=== Problem details ===
Quote only the lines from the top of the listing below down to and including the line with "random.seed(7)".
++++ Material provided ++++
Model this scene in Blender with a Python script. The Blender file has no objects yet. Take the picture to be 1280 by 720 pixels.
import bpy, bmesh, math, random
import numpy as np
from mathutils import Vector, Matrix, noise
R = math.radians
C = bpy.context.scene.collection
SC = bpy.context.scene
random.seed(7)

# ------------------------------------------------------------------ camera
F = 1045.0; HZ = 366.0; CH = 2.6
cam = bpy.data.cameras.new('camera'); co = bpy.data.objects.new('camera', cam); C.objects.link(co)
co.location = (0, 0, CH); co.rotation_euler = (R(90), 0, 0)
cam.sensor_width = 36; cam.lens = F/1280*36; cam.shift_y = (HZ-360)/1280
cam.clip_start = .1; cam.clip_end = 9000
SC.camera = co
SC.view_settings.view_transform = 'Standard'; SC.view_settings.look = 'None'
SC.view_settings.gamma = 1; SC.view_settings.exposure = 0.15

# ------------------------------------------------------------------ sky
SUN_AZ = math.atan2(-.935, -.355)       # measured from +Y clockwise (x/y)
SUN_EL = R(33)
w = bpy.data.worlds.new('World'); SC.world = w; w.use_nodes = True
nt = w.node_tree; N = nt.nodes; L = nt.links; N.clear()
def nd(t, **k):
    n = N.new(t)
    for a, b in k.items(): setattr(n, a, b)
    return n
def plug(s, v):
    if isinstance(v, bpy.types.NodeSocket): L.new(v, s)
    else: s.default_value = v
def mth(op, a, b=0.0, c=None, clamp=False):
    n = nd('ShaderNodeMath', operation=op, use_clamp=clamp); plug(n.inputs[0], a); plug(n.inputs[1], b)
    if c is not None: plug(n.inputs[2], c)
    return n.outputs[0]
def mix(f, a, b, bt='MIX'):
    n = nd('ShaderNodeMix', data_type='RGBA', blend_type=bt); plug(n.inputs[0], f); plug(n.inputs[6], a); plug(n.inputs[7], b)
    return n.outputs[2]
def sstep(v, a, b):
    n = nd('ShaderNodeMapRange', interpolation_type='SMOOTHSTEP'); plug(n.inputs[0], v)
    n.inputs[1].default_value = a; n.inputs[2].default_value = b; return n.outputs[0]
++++
=== Written solution ===
Model this scene in Blender with a Python script. The Blender file has no objects yet. Take the picture to be 1280 by 720 pixels.
import bpy, bmesh, math, random
import numpy as np
from mathutils import Vector, Matrix, noise
R = math.radians
C = bpy.context.scene.collection
SC = bpy.context.scene
random.seed(7)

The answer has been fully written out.